**Problem requirements**
Restate word for word the lines of the data below, from the first through the one that has "COL = S.collection".

**Provided data**
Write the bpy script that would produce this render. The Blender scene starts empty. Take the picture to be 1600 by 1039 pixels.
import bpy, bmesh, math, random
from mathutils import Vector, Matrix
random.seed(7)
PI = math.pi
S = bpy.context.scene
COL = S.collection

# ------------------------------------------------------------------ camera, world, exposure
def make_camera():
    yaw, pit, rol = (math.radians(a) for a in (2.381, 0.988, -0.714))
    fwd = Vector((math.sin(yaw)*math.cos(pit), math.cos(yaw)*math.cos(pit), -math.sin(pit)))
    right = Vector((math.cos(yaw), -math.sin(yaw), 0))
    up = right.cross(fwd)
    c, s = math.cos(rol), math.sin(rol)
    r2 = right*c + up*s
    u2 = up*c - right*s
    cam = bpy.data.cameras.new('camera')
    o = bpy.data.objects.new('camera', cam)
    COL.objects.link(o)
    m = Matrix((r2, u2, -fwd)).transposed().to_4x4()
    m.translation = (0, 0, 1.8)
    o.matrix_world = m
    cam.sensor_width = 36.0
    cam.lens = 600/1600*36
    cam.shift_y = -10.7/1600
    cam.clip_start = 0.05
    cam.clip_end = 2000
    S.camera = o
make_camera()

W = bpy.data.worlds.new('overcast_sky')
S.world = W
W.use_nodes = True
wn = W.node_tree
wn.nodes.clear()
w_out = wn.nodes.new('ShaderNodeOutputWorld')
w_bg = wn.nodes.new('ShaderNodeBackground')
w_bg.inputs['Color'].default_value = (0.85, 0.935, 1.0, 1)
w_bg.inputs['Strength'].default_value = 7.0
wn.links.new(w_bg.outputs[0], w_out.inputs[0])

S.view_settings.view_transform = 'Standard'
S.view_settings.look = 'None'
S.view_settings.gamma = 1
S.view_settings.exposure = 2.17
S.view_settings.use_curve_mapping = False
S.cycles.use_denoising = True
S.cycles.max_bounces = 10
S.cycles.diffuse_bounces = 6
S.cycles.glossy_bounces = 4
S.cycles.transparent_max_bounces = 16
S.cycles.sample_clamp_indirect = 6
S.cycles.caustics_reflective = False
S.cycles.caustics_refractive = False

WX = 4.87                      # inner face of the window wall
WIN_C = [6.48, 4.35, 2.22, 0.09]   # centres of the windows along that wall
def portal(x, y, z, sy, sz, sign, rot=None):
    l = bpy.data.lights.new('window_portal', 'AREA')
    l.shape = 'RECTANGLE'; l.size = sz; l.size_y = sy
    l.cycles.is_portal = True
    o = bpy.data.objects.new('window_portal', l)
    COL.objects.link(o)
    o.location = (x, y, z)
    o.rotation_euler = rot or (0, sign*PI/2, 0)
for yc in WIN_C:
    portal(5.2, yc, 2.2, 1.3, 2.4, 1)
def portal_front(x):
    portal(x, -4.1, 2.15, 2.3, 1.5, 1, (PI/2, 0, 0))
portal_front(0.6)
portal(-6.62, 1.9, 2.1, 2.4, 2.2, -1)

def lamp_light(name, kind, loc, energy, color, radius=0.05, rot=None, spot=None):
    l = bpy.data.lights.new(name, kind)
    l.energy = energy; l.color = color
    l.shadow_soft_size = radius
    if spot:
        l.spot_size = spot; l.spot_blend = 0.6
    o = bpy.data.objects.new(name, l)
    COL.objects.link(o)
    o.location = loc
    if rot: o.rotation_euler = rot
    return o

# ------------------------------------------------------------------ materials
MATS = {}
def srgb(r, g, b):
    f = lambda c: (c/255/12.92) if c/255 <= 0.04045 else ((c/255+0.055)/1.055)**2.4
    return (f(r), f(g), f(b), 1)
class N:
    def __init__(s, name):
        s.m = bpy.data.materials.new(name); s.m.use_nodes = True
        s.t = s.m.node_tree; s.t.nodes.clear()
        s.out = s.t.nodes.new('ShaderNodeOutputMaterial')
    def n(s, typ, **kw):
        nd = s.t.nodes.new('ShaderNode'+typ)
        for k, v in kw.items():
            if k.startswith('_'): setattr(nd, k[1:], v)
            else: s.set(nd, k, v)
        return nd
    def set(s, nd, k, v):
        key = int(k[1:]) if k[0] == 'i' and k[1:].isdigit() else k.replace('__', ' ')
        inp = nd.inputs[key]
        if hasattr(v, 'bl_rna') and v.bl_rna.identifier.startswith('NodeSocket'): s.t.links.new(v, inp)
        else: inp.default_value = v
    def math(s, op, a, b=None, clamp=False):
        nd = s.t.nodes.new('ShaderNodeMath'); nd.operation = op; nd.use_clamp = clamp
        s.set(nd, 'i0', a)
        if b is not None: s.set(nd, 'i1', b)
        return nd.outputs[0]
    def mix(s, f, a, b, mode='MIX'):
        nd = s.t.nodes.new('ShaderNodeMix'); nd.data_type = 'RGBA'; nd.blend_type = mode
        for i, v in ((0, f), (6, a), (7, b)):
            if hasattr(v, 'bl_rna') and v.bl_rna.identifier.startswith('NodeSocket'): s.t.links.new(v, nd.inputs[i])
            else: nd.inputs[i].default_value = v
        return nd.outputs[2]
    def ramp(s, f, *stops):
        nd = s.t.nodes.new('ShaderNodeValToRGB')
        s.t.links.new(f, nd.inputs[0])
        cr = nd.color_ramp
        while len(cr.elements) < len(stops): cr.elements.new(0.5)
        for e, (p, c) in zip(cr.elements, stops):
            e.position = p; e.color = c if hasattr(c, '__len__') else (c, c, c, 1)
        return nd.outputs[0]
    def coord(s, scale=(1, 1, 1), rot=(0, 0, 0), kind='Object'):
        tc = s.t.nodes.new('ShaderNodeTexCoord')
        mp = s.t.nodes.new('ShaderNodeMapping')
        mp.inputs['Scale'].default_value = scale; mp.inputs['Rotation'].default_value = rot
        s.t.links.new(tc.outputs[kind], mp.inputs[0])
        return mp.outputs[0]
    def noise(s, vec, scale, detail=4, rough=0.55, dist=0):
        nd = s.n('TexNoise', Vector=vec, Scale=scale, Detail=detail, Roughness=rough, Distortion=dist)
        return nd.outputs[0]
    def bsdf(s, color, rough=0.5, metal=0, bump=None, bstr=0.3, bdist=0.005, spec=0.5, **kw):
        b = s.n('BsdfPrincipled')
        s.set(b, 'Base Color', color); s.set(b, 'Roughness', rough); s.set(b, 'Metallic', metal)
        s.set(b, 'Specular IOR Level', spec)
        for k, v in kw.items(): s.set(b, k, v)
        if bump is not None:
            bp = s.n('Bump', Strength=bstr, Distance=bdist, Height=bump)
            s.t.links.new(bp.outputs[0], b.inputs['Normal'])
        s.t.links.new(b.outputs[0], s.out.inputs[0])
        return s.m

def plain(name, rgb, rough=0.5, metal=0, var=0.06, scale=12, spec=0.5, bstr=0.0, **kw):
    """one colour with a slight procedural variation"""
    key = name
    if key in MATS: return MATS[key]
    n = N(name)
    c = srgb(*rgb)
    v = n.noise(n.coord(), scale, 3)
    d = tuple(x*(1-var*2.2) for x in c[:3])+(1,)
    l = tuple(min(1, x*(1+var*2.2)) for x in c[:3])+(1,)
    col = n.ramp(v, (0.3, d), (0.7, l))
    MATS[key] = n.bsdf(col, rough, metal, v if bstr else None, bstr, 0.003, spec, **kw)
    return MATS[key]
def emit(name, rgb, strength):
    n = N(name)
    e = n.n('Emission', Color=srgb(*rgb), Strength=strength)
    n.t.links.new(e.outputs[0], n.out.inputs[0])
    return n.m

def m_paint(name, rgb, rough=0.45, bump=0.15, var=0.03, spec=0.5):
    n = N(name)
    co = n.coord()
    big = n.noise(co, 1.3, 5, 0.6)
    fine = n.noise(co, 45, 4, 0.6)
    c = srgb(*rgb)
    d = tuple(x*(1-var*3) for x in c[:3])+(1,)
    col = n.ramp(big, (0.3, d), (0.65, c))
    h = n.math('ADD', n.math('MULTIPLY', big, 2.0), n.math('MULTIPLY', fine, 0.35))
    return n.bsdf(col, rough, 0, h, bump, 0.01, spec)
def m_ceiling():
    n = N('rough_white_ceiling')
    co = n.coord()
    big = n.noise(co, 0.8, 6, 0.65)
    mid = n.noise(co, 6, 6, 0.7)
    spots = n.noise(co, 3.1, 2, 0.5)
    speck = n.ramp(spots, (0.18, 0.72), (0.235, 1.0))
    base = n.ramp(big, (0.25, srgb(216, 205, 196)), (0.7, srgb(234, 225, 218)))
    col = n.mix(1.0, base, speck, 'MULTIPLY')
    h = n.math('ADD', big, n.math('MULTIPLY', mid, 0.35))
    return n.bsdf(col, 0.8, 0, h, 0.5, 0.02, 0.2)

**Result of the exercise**
Write the bpy script that would produce this render. The Blender scene starts empty. Take the picture to be 1600 by 1039 pixels.
import bpy, bmesh, math, random
from mathutils import Vector, Matrix
random.seed(7)
PI = math.pi
S = bpy.context.scene
COL = S.collection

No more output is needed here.